### GIVEN PROBLEM
Quote word for word from the line holding "Generate a Blender" to the last line below, including both, and omit any pictures.

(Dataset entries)
- - - - - - -
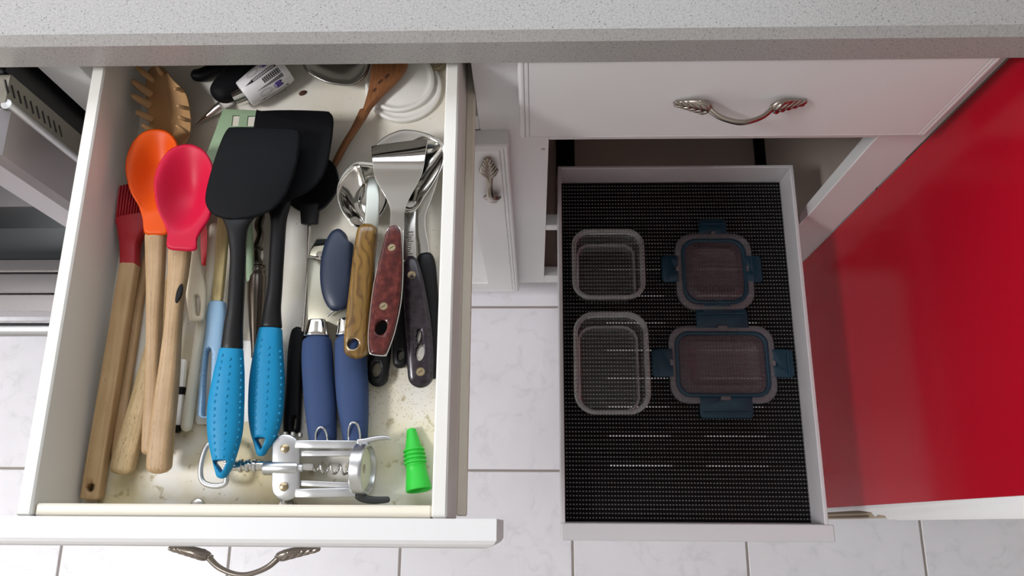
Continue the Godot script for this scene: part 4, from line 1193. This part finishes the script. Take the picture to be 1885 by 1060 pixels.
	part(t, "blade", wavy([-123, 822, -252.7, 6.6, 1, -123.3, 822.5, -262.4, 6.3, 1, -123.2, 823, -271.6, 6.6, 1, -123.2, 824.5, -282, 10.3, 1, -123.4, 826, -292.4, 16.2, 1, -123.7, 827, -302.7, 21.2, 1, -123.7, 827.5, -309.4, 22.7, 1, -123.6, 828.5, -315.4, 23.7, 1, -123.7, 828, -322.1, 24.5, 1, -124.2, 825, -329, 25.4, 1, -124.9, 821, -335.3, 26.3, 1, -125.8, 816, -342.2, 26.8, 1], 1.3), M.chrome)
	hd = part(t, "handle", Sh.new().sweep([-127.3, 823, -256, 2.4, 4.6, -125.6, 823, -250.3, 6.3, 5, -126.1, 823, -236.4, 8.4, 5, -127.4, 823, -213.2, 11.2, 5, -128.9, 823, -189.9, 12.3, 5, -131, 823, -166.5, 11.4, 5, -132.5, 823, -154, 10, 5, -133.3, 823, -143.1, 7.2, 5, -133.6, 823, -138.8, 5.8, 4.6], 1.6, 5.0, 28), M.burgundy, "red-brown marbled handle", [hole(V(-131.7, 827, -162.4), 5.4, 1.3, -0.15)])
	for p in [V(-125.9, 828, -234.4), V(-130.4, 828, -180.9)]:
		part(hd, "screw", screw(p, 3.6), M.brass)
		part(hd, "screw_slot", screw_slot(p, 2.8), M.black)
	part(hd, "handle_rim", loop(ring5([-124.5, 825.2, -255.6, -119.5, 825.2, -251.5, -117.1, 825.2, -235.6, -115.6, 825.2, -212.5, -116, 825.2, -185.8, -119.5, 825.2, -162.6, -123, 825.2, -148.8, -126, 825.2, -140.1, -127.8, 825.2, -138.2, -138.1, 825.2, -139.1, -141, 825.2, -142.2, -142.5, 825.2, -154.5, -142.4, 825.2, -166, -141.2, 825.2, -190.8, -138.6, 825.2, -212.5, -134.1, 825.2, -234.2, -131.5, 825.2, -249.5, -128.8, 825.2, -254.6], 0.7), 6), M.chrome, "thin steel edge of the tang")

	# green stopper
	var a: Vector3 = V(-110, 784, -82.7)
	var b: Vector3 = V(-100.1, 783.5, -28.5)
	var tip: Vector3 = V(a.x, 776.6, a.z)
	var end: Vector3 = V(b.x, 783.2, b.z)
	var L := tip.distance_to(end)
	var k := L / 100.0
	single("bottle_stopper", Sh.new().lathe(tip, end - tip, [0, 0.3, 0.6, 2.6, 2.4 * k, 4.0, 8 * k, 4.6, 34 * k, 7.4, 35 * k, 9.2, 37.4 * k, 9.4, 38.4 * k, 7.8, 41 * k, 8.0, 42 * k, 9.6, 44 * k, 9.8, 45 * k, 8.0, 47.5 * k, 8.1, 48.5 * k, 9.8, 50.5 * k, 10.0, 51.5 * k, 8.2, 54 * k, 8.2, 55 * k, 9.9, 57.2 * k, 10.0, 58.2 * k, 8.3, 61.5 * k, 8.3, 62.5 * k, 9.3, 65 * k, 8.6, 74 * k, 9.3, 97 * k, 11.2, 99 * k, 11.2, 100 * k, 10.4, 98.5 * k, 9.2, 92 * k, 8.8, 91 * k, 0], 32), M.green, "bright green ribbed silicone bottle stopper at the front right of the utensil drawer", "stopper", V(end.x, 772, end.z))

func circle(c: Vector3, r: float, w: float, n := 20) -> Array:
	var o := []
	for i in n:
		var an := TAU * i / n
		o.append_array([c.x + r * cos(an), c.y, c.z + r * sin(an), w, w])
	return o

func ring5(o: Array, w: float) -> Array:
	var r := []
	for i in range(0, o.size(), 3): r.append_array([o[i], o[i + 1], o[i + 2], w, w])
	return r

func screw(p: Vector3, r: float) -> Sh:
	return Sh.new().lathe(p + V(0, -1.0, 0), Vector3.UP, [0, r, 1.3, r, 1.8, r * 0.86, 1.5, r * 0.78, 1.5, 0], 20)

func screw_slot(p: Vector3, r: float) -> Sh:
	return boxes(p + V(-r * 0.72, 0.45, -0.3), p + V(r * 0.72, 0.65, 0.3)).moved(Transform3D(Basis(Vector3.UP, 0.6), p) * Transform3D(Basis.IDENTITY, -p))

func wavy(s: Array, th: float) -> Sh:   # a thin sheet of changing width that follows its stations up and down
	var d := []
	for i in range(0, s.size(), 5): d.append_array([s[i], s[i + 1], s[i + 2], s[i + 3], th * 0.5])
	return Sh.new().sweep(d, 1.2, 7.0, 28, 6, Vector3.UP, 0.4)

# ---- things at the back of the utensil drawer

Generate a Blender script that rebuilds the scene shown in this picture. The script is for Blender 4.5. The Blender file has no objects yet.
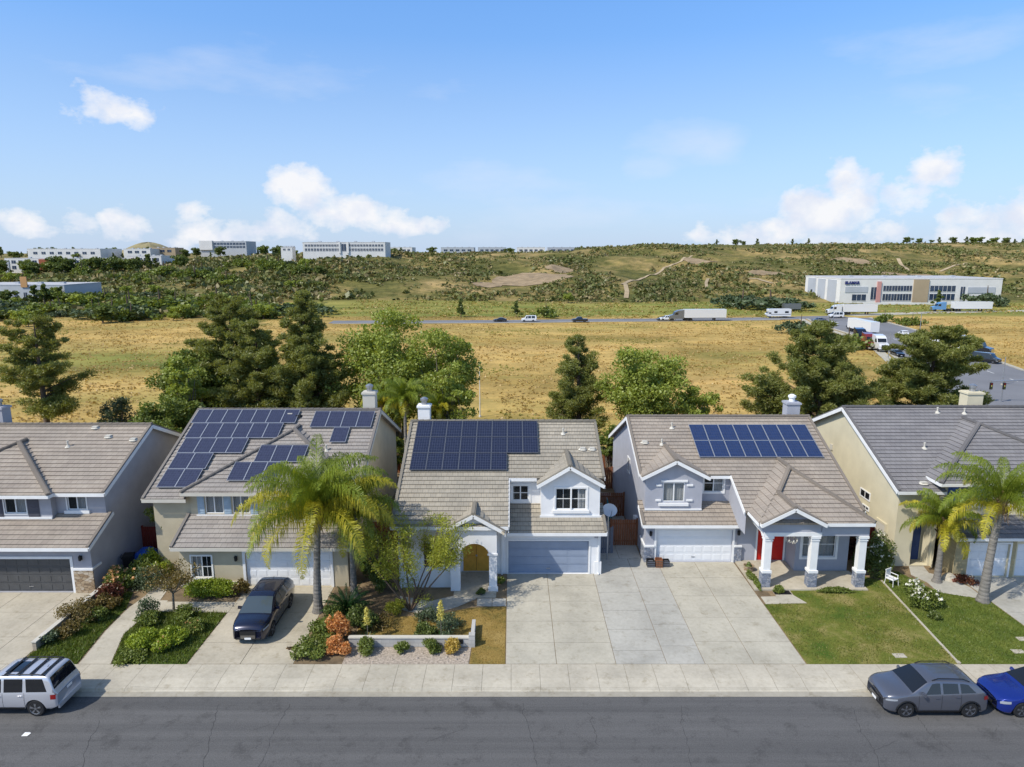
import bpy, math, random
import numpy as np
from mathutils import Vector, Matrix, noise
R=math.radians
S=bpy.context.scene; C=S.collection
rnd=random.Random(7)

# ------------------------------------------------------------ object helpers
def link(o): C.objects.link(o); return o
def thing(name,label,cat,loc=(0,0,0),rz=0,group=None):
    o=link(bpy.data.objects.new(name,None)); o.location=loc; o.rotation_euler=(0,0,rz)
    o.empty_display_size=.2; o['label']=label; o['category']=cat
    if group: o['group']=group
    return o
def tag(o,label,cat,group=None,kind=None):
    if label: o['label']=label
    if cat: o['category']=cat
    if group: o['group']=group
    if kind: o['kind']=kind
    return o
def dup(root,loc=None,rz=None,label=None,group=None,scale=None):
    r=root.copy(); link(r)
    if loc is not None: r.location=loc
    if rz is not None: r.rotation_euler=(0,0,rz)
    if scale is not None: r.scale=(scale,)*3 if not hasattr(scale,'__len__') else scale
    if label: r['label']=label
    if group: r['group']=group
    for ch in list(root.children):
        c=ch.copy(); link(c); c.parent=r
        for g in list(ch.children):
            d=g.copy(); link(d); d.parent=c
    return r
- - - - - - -
### PROBLEM SOLUTION
Generate a Blender script that rebuilds the scene shown in this picture. The script is for Blender 4.5. The Blender file has no objects yet.
import bpy, math, random
import numpy as np
from mathutils import Vector, Matrix, noise
R=math.radians
S=bpy.context.scene; C=S.collection
rnd=random.Random(7)

# ------------------------------------------------------------ object helpers
def link(o): C.objects.link(o); return o
def thing(name,label,cat,loc=(0,0,0),rz=0,group=None):
    o=link(bpy.data.objects.new(name,None)); o.location=loc; o.rotation_euler=(0,0,rz)
    o.empty_display_size=.2; o['label']=label; o['category']=cat
    if group: o['group']=group
    return o
def tag(o,label,cat,group=None,kind=None):
    if label: o['label']=label
    if cat: o['category']=cat
    if group: o['group']=group
    if kind: o['kind']=kind
    return o
def dup(root,loc=None,rz=None,label=None,group=None,scale=None):
    r=root.copy(); link(r)
    if loc is not None: r.location=loc
    if rz is not None: r.rotation_euler=(0,0,rz)
    if scale is not None: r.scale=(scale,)*3 if not hasattr(scale,'__len__') else scale
    if label: r['label']=label
    if group: r['group']=group
    for ch in list(root.children):
        c=ch.copy(); link(c); c.parent=r
        for g in list(ch.children):
            d=g.copy(); link(d); d.parent=c
    return r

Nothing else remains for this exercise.